I think perhaps the greatest part of fall break was getting to see Geoff in his element. He has really become a professional farmer. I couldn’t be prouder of how hard he works, the skill with which he works, the organization he brings to every task. I know that our farm will be an absolute success due to his determination, work ethic, forethought, creativity, and fearlessness. Anecdote time: When we bought the farm we purchased a lot of random odds and ends that were lying around the farm. One of the things we purchased was an as-yet-unconstructed green house. Other than cleaning out our barn, the second major project of the break was constructing the greenhouse. When we arrived the “greenhouse” was a concrete slab with drains and waterlines installed, and a two sided metal frame. Everything else needed to be constructed. Geoff hired some welders from Elizabethtown to finish out the steel frame. Then he (with a little help from me) built the rest of the greenhouse. He installed the roof, the panels, the door, everything. At one point when he was perched precariously on the roof and I was taking pictures we realized neither of our mothers would be very pleased with what he was up to, but fortunately he survived and we have a really kick-ass greenhouse. If you know Geoff and I, then you know we are both afraid of heights. We have chosen to approach our mutual fear in very different ways. He fights the fear by doing things like climbing mount Kilimanjaro and dangling from the top of greenhouses. I address my fear by remaining as close to the ground as possible at all times. To each his own.  The bottom line is that Geoff is a rockstar, and the hardest working farmer this side of the Mississippi (except for maybe our neighbor David who literally farms everywhere, everyday. But he has Amish superpowers).

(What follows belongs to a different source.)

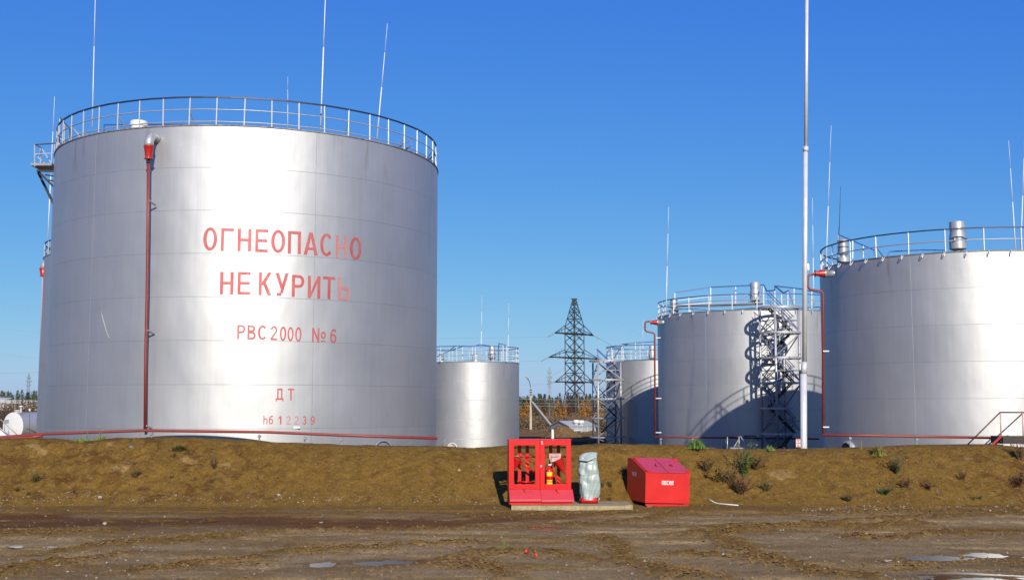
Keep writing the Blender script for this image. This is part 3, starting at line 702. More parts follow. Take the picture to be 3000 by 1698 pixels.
def small_tank():
    T = TS
    root = thing('storage_tank', 'small silver tank right beside the big lettered tank, bright stripe down its middle', 'storage tank', (T['x'], T['y'], YARD), GRP)
    shell(T, root, M['tank'], 96)
    railing(T, root, 16, (.42, .85, 1.20), M['rail_blue'], M['silver'], phase=.1, rad=.030, topw=.04)
    v = vent(root, at(1441, 1060, 91.5), .64, sz=.88, hood=False)
    for px, y0, s in ((1294, 1057, .30), (1394, 1057, .28)):
        mb = MB(); p = at(px, y0 + 3, 91.0); mb.lathe([(0, 0), (.5, 0), (.5, .2), (.42, .25), (.42, 1.9), (.62, 2.0), (.62, 2.4), (.3, 2.6), (.01, 2.6)], (0, 0, 0), n=16)
        mb.v = [(x * s + p.x, y * s + p.y, z * s * .9 + p.z) for x, y, z in mb.v]; mb.build('breather_pipe', M['white'], root)
    rod(root, 1409, 1055, 1412, 865, 92, .04); rod(root, 1488, 1055, 1491, 888, 92, .035)
    poly(root, 'walkway_railing', [(1277, 1045, 90), (1316, 1028, 90), (1355, 1014, 91), (1384, 1015, 91), (1405, 1009, 91.5), (1440, 1013, 92)], 91, M['rail_blue'], .045, posts=[(1355, 1014, 1056, 91), (1384, 1015, 1056, 91), (1316, 1028, 1056, 90), (1290, 1040, 1056, 90)])
    poly(root, 'walkway_railing', [(1316, 1027, 91), (1333, 1013, 91)], 91, M['rail_dark'], .05)
    poly(root, 'walkway_railing', [(1460, 1057, 90.5), (1461, 1005, 90.5), (1484, 1012, 90.5)], 91, M['rail_dark'], .05, posts=[(1474, 1010, 1056, 90.5), (1484, 1012, 1058, 90.5)])
    mh = MB(); c = oncyl(1325, 1312, T, .05); nrm = Vector((c.x - T['x'], c.y - T['y'], 0)).normalized()
    mh.lathe([(.42, 0), (.42, .05), (.36, .05), (.36, .02), (0, .02)], c, nrm, 28); mh.build('manhole', M['white'], root)
    ld = MB(); ld.tube([at(1296, 1312, 89), at(1296, 1292, 89), at(1310, 1288, 89)], .035, 5); ld.build('pipe_stub', M['grey_steel'], root)
small_tank()

def fourth_tank():
    T = TF
    root = thing('storage_tank', 'half hidden silver tank left of the middle tank, mostly in deep shadow', 'storage tank', (T['x'], T['y'], YARD), GRP)
    shell(T, root, M['tank'], 96)
    railing(T, root, 16, (.5, .82, 1.15), M['rail_blue'], M['silver'], phase=.0, rad=.030, topw=.04)
    vent(root, at(1911, 1060, 91.5), .64, sz=.88, hood=False)
    poly(root, 'walkway_railing', [(1772, 1050, 89.6), (1788, 1016, 89.6), (1812, 1018, 90), (1822, 1008, 90), (1843, 1006, 90.5), (1860, 1004, 90.5), (1920, 1000, 91)], 91, M['rail_blue'], .05, posts=[(1795, 1018, 1056, 90), (1822, 1010, 1056, 90), (1862, 1004, 1054, 90.5)])
    poly(root, 'walkway_railing', [(1798, 1050, 90), (1820, 1014, 90), (1843, 1006, 90)], 91, M['rail_dark'], .05)
    rod(root, 1883, 1054, 1884, 935, 92, .03)
fourth_tank()

def left_tank():
    T = TL
    root = thing('storage_tank', 'tank hidden behind the left side of the lettered tank, only its narrow edge showing', 'storage tank', (T['x'], T['y'], YARD), GRP)
    T.update(top=at(134, 756, 80).z)
    # place it so that its left side shows as a sliver
    shell(T, root, M['tank'], 128)
    railing(T, root, 34, (.5, 1.0), M['rail_dark'], M['silver'], phase=.0, rad=.05, topw=.05)
    Yp = 79.5
    el = MB(); pts = rounded([at(150, 773, Yp), at(129, 766, Yp), at(127, 795, Yp)], .7, 8); el.tube(pts, .19, 14); el.build('foam_elbow', M['silver'], root)
    q = at(127, 785, Yp); fc = MB(); fc.lathe([(.26, 0), (.26, -.06), (.17, -.50), (.22, -.52), (.22, -.56), (0, -.56)], q, n=18); fc.build('foam_chamber', M['redfoam'], root)
    rp = MB(); rp.tube([at(127, 808, Yp), at(117, 1150, Yp), at(116, 1235, Yp), at(126, 1268, Yp)], .075, 8); rp.build('foam_riser_pipe', M['pinkpost'], root)
    brackets(T, root, [(115, 1110, Yp, .42)])
    rod(root, 140, 700, 160, 283, 80, .06)
TL['x'] = at(129, 850, 83.0).x + 8.05
left_tank()

# ------------------------------------------------------------ stair towers
def stair_tower(cx, cy, z0, z1, r, label, yaw=0.3, dz=1.45):
    root = thing('stair_tower', label, 'stair tower', (cx, cy, z0), 'spiral stair towers beside the tanks')
    def P(a, z, rr=None): return Vector((cx + (rr or r) * sin(a + yaw), cy - (rr or r) * cos(a + yaw), z))
    A = [(-.785 + k * pi / 2) for k in range(4)]
    for a in A:
        mb = MB(); mb.tube([P(a, z0), P(a, z1 + .02)], .075, 6); mb.build('post', M['silver'], root)
    n = int((z1 - z0) / dz); z = z1; lev = []
    i = 0
    while z > z0 + .5:
        lev.append(z); mb = MB(); half = i in (3, 5)
        a0, a1 = (-pi, pi) if not half else (-1.9, 1.2)
        pts = []; k = 40
        vs = []
        for j in range(k + 1):
            a = a0 + (a1 - a0) * j / k
            for rr, zz in ((r + .10, z - .055), (r + .10, z + .055), (r - .04, z + .055), (r - .04, z - .055)): vs.append(P(a, zz, rr))
        fs = []
        for j in range(k):
            for q in range(4): fs.append((j * 4 + q, j * 4 + (q + 1) % 4, (j + 1) * 4 + (q + 1) % 4, (j + 1) * 4 + q))
        if half: fs += [(0, 1, 2, 3), (k * 4 + 3, k * 4 + 2, k * 4 + 1, k * 4)]
        mb.add(vs, fs); mb.build('ring', M['silver'], root)
        z -= dz; i += 1
    lev.append(z0)
    for i in range(len(lev) - 1):
        zt, zb = lev[i], lev[i + 1]
        mb = MB()
        for k in range(4):
            a, b = A[k], A[(k + 1) % 4]
            if (i + k) % 2: a, b = b, a
            mb.tube([P(a, zt - .1), P(b, zb + .1)], .035, 4)
            if i % 2 == 0: mb.tube([P(A[k], (zt + zb) / 2), P(A[(k + 1) % 4], (zt + zb) / 2)], .03, 4)
        mb.build('cross_brace', M['grey_steel'], root)
        # one stair flight per stage
        s = 1 if i % 2 else -1; yo = .35 * s
        w = r * .62
        a = Vector((cx - s * w, cy + yo, zb)); b = Vector((cx + s * w, cy + yo, zt))
        fl = MB()
        for e in (-.28, .28): fl.tube([a + Vector((0, e, 0)), b + Vector((0, e, 0))], .05, 4)
        for t in range(1, 7):
            p = a.lerp(b, t / 7); fl.box(p, (.22, .56, .03))
        f = fl.build('stair_flight', M['darksteel'], root)
        hr = MB()
        for e in (-.30, .30):
            hr.tube([a + Vector((0, e, .9)), b + Vector((0, e, .9))], .025, 5); hr.tube([a + Vector((0, e, .45)), b + Vector((0, e, .45))], .018, 4)
            for t in (.08, .5, .95): p = a.lerp(b, t) + Vector((0, e, 0)); hr.tube([p, p + Vector((0, 0, .9))], .02, 4)
        hr.build('handrail', M['rail_blue'] if i in (0, 2, 5) else M['grey_steel'], f)
        ld = MB(); ld.box((cx + s * w * 1.0, cy, zt - .03), (.42, r * .9, .04)); ld.build('landing', M['grey_steel'], root)
    return root
pm = at(2284, 902, 67.0)
stair_tower(pm.x, 67.2, YARD, pm.z, 1.13, 'galvanised stair tower in front of the middle tank, behind the tall mast', .35)
pf = at(1777, 1057, 89.0)
stair_tower(pf.x, 89.0, YARD, pf.z, 1.25, 'galvanised stair tower beside the shaded tank, next to the pylon', .15)

# ------------------------------------------------------------ pipelines in front of the tanks
def pipeline(path, Y, r, label, posts=(), m=None):
    root = thing('water_pipe', label, 'pipe', at(path[0][0], path[0][1], Y if not isinstance(Y, list) else Y[0]))
    pts = [at(x, y, Y if not isinstance(Y, list) else Y[i]) for i, (x, y) in enumerate(path)]
    mb = MB(); mb.tube(pts, r, 10); mb.build('pipe', m or M['redpipe'], root)
    for px, py in posts:
        p = at(px, py, Y if not isinstance(Y, list) else Y[0]); q = MB(); q.box(p - Vector((0, 0, .06)), (.10, .12, .06)); q.tube([p, p - Vector((0, 0, 1.0))], .03, 5)
        q.build('pipe_support', M['grey_steel'], root)
pipeline([(-120, 1285), (0, 1280), (130, 1270), (425, 1260), (560, 1262), (790, 1265), (1000, 1274), (1281, 1283)], 38.8, .048, 'long thin red pipe running along the foot of the lettered tank', [(444, 1264), (760, 1272), (893, 1278), (1000, 1281)])
pipeline([(-120, 1288), (0, 1284), (90, 1280), (125, 1276)], 38.2, .045, 'short second red pipe under the long one at the far left')
pipeline([(2410, 1273), (2560, 1275), (2700, 1278), (2925, 1282)], 45.6, .05, 'red pipe along the foot of the right hand tank', [(2490, 1278), (2685, 1282)])
pipeline([(1918, 1279), (2070, 1281), (2200, 1282), (2400, 1285)], 68.6, .05, 'red pipe along the foot of the middle tank behind the stair tower', [(1936, 1282), (2029, 1282)])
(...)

Life is good at Good Life Ranch. You should come and check it out for yourself. You’ll be glad you did.

Also, buy a chicken.

Me, farming.

Geoff, dangling.

The Greenhouse.

Geoff, very high.

2 Comments leave one →
  1. Uncle Chris permalink
    October 15, 2010 2:15 AM

    The green house looks great. How much are the chickens and turkeys? Since the birds are free range do they have a gamy taste at all because I’m used to store bought and do you ship them? When someone buys a turkey or chicken etc. will they be cleaned ( feather Free). Thanks

  2. Bonnie Brawner permalink
    October 16, 2010 3:59 AM

    Wow– fabulous greenhouse. Thanks for the picture of you “farming.” To an untrained eye it looks like industrial-strength sweeping, but i know better. Forget those stereotypical and overused pics of farmers holding pitchforks or milking the cow.